Lucien Herr

Lucien Herr (17 January 1864 – 18 May 1926) was a French intellectual, librarian at the École Normale Supérieure in Paris, and mentor to a number of well-known socialist politicians and writers, including Jean Jaurès and Charles Péguy.

On the occasion of the Dreyfus affair, Herr dealt with the "anti-Dreyfusard" Maurice Barrès in La Revue blanche of February 15, 1898; since his family had decided to emigrate to France after Alsace-Lorraine was annexed to the German Reich, he also claimed for himself to be "an uprooted one".

Herr also brought together the intellectual "Dreyfusards" Émile Zola, Georges Clemenceau, Jean Jaurès, Bernard Lazare, Auguste Scheurer-Kestner and Charles Péguy.

He organized a petition in favor of Captain Dreyfus, published in le Temps on January 15, 1898, and was one of the founders of the League for the Defense of Human and Civil Rights in 1898, of which he was a member until his death.
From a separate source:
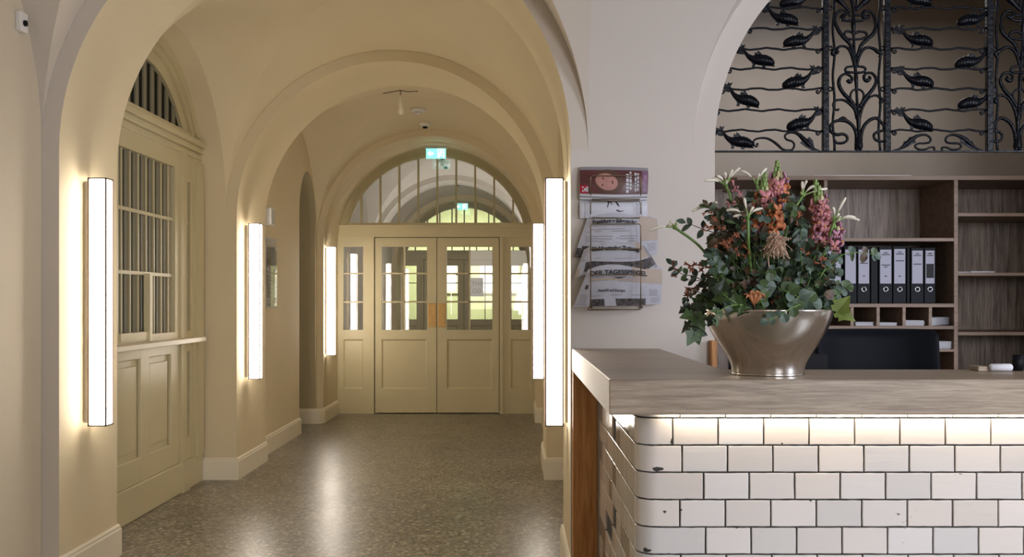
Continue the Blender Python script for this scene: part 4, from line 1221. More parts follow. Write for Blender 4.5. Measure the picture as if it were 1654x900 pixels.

In 1904 , he co-founded the daily newspaper l'Humanité, whose title he chose, and favored by his intense militant work within the "Socialist Unity Group" which ended in April 1905 at the Globe Congress and the creation of the French Section of the Workers' International (SFIO).

Lucien Herr.
Administration of the École Normale Supérieure in Paris (1920). Lucien Herr is standing on the right.